SLAID CLEAVES
Sun OCT 13 @ 5:00pm
Tickets $22/advance
Slaid Cleaves. Grew up in Maine. Lives in Texas. Writes songs. Makes records. Travels around. Tries to be good.
“I tend to think of songs as the whiskey of writing. Distilled down to the essence, powerful, concentrated, immediate. You can take it all in and really feel it in just seconds.” — SLAID CLEAVES
The characters in Slaid Cleaves’ songs live in unglamorous reality. They work dead-end jobs, they run out of money, they grow old, they hold on to each other (or not), and they die. With an eye for the beauty in everyday life, he tells their stories, bringing a bit of empathy to their uncaring world.
On “Take Home Pay,” co-written with longtime friend Rod Picott, Cleaves sings from the perspective of an aging manual laborer, fighting looming regret and sadness with stubborn resiliency (and opioid use).
A couple hundred is all I need
If I have to, I’ll hit the blood bank
I’m bone dry but I can always bleed
I got some Oxy to keep me moving
It slowly takes some things away
The only thing I was scared of losing
She packed up and left today”
“As befits the times we live in, there’s a heavy dose of disappointment and disillusion here,” he says. But somehow, through the worst of it, optimism remains, as if to say, “Yeah, things are pretty bad out there. But there’s still some good stuff if you know where to look.”
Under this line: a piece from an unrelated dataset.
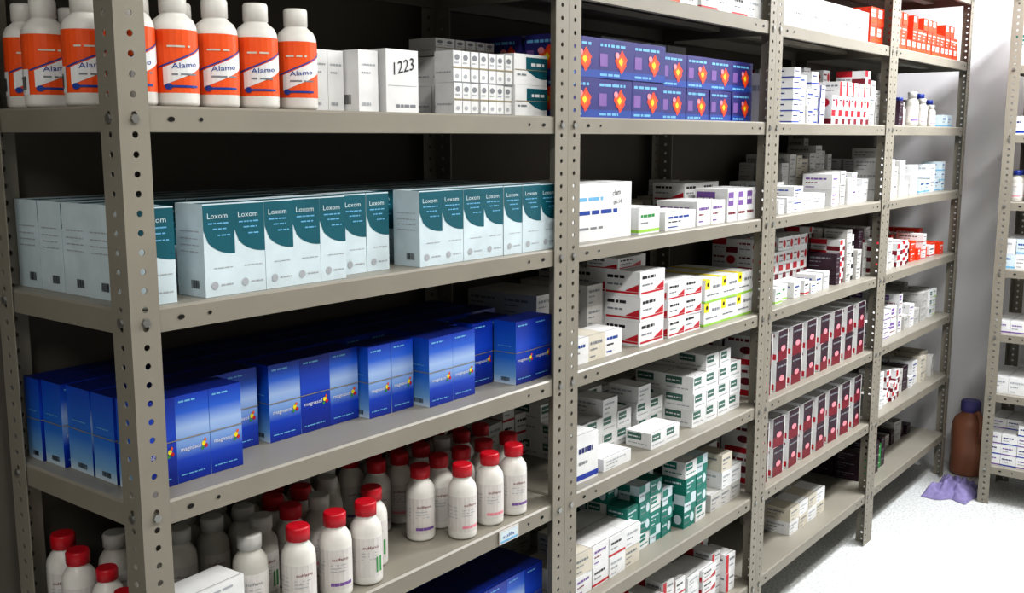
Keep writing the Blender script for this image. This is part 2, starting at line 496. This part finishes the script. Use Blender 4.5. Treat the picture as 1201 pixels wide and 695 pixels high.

One place his characters find solace is with each other. Traditional love songs are not often found on a Slaid Cleaves record. Here he approaches the subject less as a romantic gesture, and more as a world-weary appreciation of the one who’s seen you through thick and thin, as in the song “So Good to Me.”
Slings and arrows we did suffer
Scars, we’ve got a few, but who has not
Words of love and words of anger
Times of peace and times of danger
Never take for granted what we’ve got”
Described as “terse, clear and heartfelt” (NPR Fresh Air), his songs speak to timeless truths. “I’m not an innovator. I’m more of a keeper of the flame,” he says.